There is a statistically proven model that does pique a buyer’s interest — Net Promoter Score. This score (-100% to +100%) provides a direct correlation to improved revenue and referrals. Implementing Net Promoter Scoring will help you show a potential buyer that your customers truly promote your business, thereby minimizing the risk they may encounter and encouraging them to buy.

More on how to get your Value Builder Score at the end of this post. Right now, let’s recap the main reasons, including the 8 risks I’ve shared, that influence buyers NOT to buy your business:

  • You don’t understand who’s buying your business and why (they’re an investor, looking for a return on their investment).
  • There is too much risk associated with your business, period.
  • If it’s cheaper/easier for an investor to build it themselves and become your competition than it would be to buy your business, you’re in trouble.
  • Your business relies on you. (try the exercises I’ve provided with RISK #1)
  • You have problems with your financials. (get your books in order; get an external audit done)
  • You have a narrow moat and it needs to be a wide moat. Don’t become commoditized or else you’ll find yourself competing on price and in a race to the bottom.
  • You’ve already eaten the whole apple, which means there is nothing left for a new buyer to feast on. If they see no upside, then you’ll be hard-pressed to attract a top notch offer.
  • Can your business effectively scale to meet growth potential? Buyers may be put off if your business lacks the internal systems, operations, and people to meet the growth potential expectations the buyer has. If not, it is likely the buyer will need to invest in those things or lose out on potential growth opportunities—and if they need to invest further to make your business growth ready, then that’s money that comes out of the offer they would have made you.
  • The business hinges on a few key employees, customers, and/or vendors to successfully sell your products. The departure of any one of theses key elements creates operational risk within the business a buyer is not likely to take on.
  • The business pipes are leaking cash. You have a negative cash flow, so money is leaving the business faster than it comes in. All the money a buyer has to purchase and operate the business once they’re in charge comes from the same pocket. If the handful to operate your business is too big, the offer they make to buy will be too small.
  • Every month your sales and revenue targets start at zero. Vanity metrics may make you feel good now, but wouldn’t knowing you have created a secure financial future for you and your family make you feel much better?

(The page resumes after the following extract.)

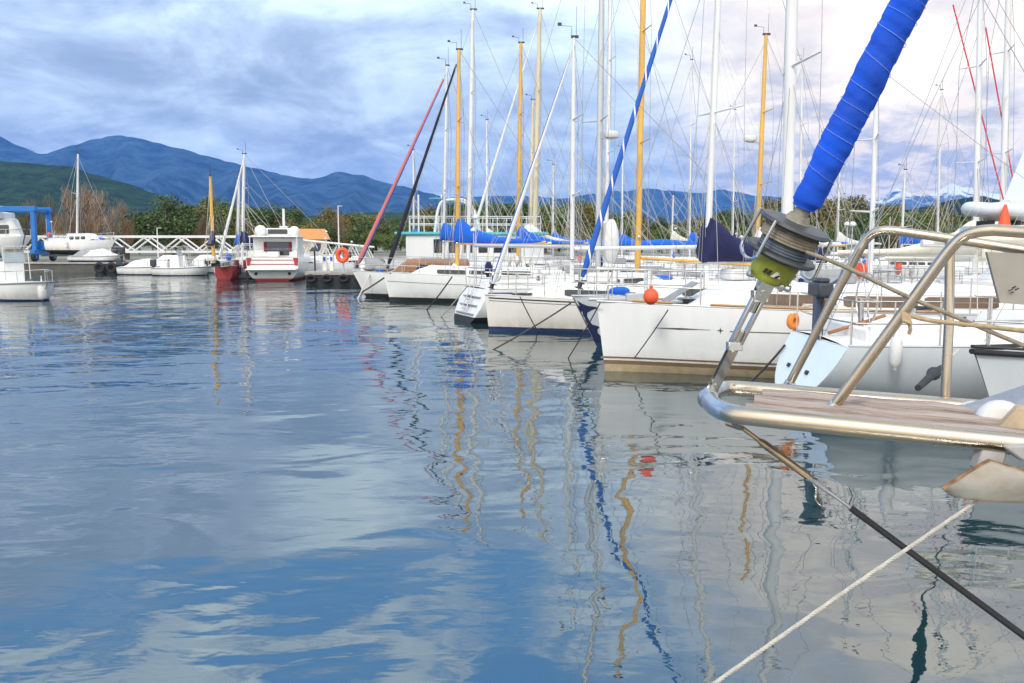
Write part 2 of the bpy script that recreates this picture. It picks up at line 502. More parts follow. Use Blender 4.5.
def deck_clutter(root, H, cab, sx):
    """the things a moored yacht carries: bags, coils, ventilators, dan buoys, jerry cans, fenders laid on deck, antennas at the stern"""
    L = H.L
    def P(t, y): return Vector((L * t - H.rake, y * H.half(t) * 2, H.sheer(t) + .03))
    for k in range(rnd.choice((1, 2, 2))):
        bag(root, P(rnd.uniform(.10, .28), rnd.uniform(-.25, .25)), (rnd.uniform(.5, 1.1), .32, rnd.uniform(.2, .36)), rnd.choice((WHITEC, BLUEC, NAVYC, BEIGEC, GREYC)), 'sail_bag', rnd.uniform(-.5, .5))
    for k in range(2): coil(root, P(rnd.uniform(.15, .8), rnd.choice((-.36, .36))), .14, rnd.choice((ROPEW, ROPED, BLUEC)))
    for s in (-1, 1):
        c = P(.36 + rnd.uniform(-.04, .04), s * .26) + Vector((0, 0, .05))
        mb = MB(); mb.tube(smoothpath([c, c + Vector((0, 0, .22)), c + Vector((-.05, 0, .30)), c + Vector((-.16, 0, .30))], 1), [.045, .045, .045, .045, .05, .06, .075, .08] if False else .055, 8); mb.build('ventilator', WHITE2, root)
    # liferaft case and dinghy bundle on the coachroof
    if cab and rnd.random() < .8:
        x = sx + rnd.uniform(.4, 1.0); z = H.sheer(H.tx(x)) + .40
        mb = MB(); mb.box((x, 0, z + .12), (.75, .5, .26)); mb.build('liferaft_case', rnd.choice((WHITE2, GREYC, FEND)), root, bevel=.06)
    # at the stern: pole antennas, flag staff, horseshoe cover, jerry can, cushions
    z0 = H.sheer(1)
    for k in range(rnd.choice((1, 2))):
        y = rnd.uniform(-.8, .8) * H.half(1); mb = MB(); hh = rnd.uniform(1.3, 2.3)
        mb.tube([P(.985, 0) + Vector((0, y, 0)), P(.985, 0) + Vector((.02, y, hh))], .016, 6); mb.build('stern_pole', ALUG, root)
        if rnd.random() < .5:
            mb = MB(); mb.lathe([(.05, 0), (.09, .03), (.09, .08), (.03, .13)], P(.985, 0) + Vector((.02, y, hh)), n=12); mb.build('antenna_dome', FEND, root)
    bag(root, P(.97, rnd.uniform(-.3, .3)) + Vector((0, 0, .30)), (.22, .36, .44), rnd.choice((WHITEC, ORANGE, NAVYC, BLUEC)), 'rail_bag', 0)
    for k in range(rnd.choice((2, 3, 4))):
        t = rnd.uniform(.45, .85); s = rnd.choice((-1, 1))
        mb = MB(); mb.tube([H.pt(t, H.sheer(t), s, .08) + Vector((0, 0, -.02)), H.pt(t, H.sheer(t), s, .10) + Vector((0, 0, -.10)), H.pt(t, H.sheer(t), s, .10) + Vector((0, 0, -.5)), H.pt(t, H.sheer(t), s, .10) + Vector((0, 0, -.58))], [.015, .085, .085, .02], 10); mb.tube([H.pt(t, H.sheer(t), s, -.04) + Vector((0, 0, .3)), H.pt(t, H.sheer(t), s, .08) + Vector((0, 0, -.03))], .008, 5)
        mb.build('hull_fender', rnd.choice((FEND, NAVY, FEND)), root)
    if rnd.random() < .12:
        x = L * .93 - H.rake; mb = MB(); rows = []
        zz = H.sheer(.9)
        for xx, hh in ((L * .72 - H.rake, 1.25), (L * .80 - H.rake, 1.5), (L * .90 - H.rake, 1.45)):
            rows.append([(xx, H.B * .36 * math.cos(math.pi * k / 10), zz + hh - .32 + .38 * math.sin(math.pi * k / 10)) for k in range(11)])
        mb.grid(rows).build('bimini', rnd.choice((WHITEC, NAVYC, BEIGEC, BLUEC)), root, smooth=60)
        fr = MB()
        for rws in rows: fr.tube([(rws[0][0], rws[0][1], zz)] + [Vector(q) for q in rws] + [(rws[-1][0], rws[-1][1], zz)], .014, 6)
        fr.build('bimini_frame', STEEL, root)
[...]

The bottom line is, even if a buyer decides to take on all the risks and problems they’ve uncovered during their due diligence, they’ll offer you much less than what you asked for and expected.

Based on my experience, to help mitigate the risk, the buyer structures a deal that gives you only a portion of the purchase price upfront—just enough to make you feel happy, but not enough to make you feel secure). The rest is held back and the buyer establishes targets you must hit over a period of time before they release the next portion of the sales price—which may be several years later. And to help ensure those targets are met, the buyer requires you to stick around as their employee, running the business the way they think it should be run.

So much for a financially secure retirement! You have just become an employee of a bigger company, now likely a “corporate middle-manager.” But isn’t that why you became an entrepreneur—so you didn’t have to have a 9-to-5 corporate job? Congratulations!!!

If you’d like to take action on securing your business from the risks I’ve reviewed in this blog series, feel free to contact me directly, or you can begin by getting your SCORE.

Remember, you must put yourself in the shoes of potential buyers. What is it they are looking for and what might scare them away? How are you reducing the risk in your business to make it more attractive to a potential buyer?